The guests go. Tom prepares me a bed. I fall asleep reading Blanchot's essay 'The Gaze of Orpheus.'


WEDNESDAY, 29 AUGUST 2001

I wake up and read a bit more of Blanchot's 'The Gaze of Orpheus.'

We go out for coffee. While I'm in London I'd love to find copies of Philip K. Dick's novel 'Eye in the Sky' and his short story 'Orpheus with Clay Feet.' The novel, unfortunately, is out of print. Tom proposes we try a used bookstore that he knows. We start to walk.

Talking non-stop, we zigzag through the streets. We cross graveyards. (Tom's a great guide.) Tom tells me he's got an idea for DasArts. We talk about this.

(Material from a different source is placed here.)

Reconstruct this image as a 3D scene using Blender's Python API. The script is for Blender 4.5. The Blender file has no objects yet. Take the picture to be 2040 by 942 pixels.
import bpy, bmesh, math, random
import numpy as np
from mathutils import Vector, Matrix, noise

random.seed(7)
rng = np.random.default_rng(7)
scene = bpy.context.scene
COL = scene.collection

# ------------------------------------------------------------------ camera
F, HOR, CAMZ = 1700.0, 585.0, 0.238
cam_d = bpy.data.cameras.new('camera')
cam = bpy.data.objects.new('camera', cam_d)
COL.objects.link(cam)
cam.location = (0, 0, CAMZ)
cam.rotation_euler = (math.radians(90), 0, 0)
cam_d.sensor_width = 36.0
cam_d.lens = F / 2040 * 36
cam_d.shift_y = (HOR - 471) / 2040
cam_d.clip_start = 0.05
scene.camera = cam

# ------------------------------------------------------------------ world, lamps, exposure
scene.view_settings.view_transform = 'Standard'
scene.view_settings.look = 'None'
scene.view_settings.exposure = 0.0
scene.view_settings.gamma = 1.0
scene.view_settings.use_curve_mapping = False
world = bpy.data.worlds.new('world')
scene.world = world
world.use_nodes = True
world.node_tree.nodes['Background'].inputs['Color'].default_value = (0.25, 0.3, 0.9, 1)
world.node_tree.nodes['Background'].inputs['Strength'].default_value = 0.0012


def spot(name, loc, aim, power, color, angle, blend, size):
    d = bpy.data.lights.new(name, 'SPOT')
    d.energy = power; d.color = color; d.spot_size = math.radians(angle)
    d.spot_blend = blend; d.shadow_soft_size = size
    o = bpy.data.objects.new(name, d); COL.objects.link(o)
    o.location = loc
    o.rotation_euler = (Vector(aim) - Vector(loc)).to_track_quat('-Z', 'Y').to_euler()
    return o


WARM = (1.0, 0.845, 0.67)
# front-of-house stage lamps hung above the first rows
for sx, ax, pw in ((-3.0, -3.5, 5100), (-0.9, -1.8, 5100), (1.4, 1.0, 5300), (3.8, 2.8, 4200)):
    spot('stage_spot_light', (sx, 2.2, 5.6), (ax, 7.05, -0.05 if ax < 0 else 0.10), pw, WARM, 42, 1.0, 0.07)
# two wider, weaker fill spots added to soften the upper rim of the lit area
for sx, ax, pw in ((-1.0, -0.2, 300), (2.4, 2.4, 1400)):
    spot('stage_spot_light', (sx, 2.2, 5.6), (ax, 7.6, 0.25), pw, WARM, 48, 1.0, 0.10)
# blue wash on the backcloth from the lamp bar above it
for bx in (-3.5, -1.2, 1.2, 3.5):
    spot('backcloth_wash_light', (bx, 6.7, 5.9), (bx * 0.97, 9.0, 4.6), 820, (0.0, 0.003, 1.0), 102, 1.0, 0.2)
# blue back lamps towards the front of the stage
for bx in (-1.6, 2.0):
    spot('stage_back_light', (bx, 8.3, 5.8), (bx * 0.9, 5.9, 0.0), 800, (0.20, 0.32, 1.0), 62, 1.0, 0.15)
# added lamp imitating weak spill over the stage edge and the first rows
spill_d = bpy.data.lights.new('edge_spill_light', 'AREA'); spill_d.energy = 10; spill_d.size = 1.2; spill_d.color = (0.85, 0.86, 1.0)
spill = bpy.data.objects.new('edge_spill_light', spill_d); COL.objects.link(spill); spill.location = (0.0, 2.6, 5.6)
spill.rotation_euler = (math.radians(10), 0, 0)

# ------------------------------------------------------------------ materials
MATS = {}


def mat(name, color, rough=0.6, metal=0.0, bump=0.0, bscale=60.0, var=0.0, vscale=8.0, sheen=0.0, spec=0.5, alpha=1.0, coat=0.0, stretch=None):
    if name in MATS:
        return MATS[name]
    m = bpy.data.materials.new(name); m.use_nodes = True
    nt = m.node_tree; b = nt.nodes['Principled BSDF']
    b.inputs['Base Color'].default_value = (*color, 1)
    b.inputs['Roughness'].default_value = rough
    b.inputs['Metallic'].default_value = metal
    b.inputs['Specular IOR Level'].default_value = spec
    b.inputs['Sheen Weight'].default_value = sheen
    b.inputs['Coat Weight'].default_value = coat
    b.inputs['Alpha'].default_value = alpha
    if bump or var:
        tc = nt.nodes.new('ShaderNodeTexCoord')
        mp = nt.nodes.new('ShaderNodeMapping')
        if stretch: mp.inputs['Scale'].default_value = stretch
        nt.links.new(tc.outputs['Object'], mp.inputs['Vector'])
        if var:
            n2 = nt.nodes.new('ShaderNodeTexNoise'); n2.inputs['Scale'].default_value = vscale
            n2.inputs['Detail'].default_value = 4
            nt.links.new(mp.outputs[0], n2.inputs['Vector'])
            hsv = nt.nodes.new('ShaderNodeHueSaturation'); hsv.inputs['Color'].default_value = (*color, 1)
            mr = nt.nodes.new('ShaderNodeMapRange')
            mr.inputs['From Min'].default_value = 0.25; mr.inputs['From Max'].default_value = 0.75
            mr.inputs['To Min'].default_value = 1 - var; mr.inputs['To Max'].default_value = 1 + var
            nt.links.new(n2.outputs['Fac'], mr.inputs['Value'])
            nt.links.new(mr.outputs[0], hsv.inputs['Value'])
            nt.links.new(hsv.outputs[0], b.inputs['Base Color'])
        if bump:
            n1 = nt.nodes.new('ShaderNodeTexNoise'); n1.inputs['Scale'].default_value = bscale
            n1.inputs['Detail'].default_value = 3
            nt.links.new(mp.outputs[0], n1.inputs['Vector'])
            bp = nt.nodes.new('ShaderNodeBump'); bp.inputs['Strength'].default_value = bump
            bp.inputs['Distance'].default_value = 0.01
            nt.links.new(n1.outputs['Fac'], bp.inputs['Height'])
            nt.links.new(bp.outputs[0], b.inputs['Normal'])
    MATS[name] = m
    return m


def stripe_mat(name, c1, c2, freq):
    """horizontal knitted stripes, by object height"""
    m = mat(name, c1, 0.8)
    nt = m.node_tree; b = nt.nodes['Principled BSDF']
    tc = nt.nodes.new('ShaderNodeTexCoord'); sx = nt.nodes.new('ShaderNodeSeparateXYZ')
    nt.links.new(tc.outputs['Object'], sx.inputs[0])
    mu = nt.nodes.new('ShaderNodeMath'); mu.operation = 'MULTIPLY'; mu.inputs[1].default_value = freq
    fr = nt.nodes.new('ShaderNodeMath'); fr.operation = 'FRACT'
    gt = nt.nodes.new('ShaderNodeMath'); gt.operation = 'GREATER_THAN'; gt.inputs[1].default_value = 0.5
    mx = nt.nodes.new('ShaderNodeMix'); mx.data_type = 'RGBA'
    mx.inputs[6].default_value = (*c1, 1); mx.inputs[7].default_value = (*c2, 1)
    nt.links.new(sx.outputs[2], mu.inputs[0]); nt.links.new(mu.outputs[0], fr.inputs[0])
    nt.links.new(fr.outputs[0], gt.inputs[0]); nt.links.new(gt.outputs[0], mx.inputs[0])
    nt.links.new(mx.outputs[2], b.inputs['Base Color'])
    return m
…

We stop for lunch. Deleuze's suicide comes up and a new word which completely transforms my understanding of this event: defenestration. I wasn't aware that defenestration, or jumping out of windows (ie. to one's death), is part of the French intellectual tradition.

More bookstores (now we are looking for Toufic for Tom). We walk. We talk. We pass Fortnum and Mason's where I grab two bottles of 'Tawny Orange' marmalade.

At Waterstone's I purchase a copy of PKD's Collected Short Stories vol. 4 (for 'Orpheus with Clay Feet' -- which I find out later is not an interesting story) and a copy of David Deutsch's The Fabric of Reality: The Science of Parallel Universes-And Its Implications (lots of poor reviews on Amazon but I like it).


THURSDAY, 30 AUGUST 2001

Home again. Attended the wedding reception of Arno van Roosmalen and Dorith Schultz. Annemie has brought Tim Etchells to the party. During our brief talk Tim says a number of things which strike me -- his description of his 2 minute, one-to-one encounter with the naked and bleeding Franko B ('Aktion 398'?) being one,

"I was able to make eye contact with him. We looked at each for a while. Suddenly he asks me: (and Tim puts on a London accent as he says this) 'Are you alright?' (Incredulously) I ask him: 'Are YOU alright?' He (sighs) and answers: 'I'm a bit tired.'"

and the fact that we both know (and very much like) Tony Shakar in Beirut (see Beirut notes: 11, 15, 23) being another.


FRIDAY, 31 AUGUST 2001

I wake up thinking of writing as a form of research, as a way of learning. (I wake up thinking about how disasters might be written.) I take the train to Amsterdam, to DasArts. I meet with the staff and then visit the Geuzen studio (am caught in a downpour). On my way to Centraal Station I drop by Airplant for a cup of tea. I take the 6 o'clock train (packed, I sit on the stairs, there are delays). I leave my bike at the station in Rotterdam and go to the Schouwburg to see the new piece of Michael Laub. I go out to Off-Corso with Dick Hollander. I walk home.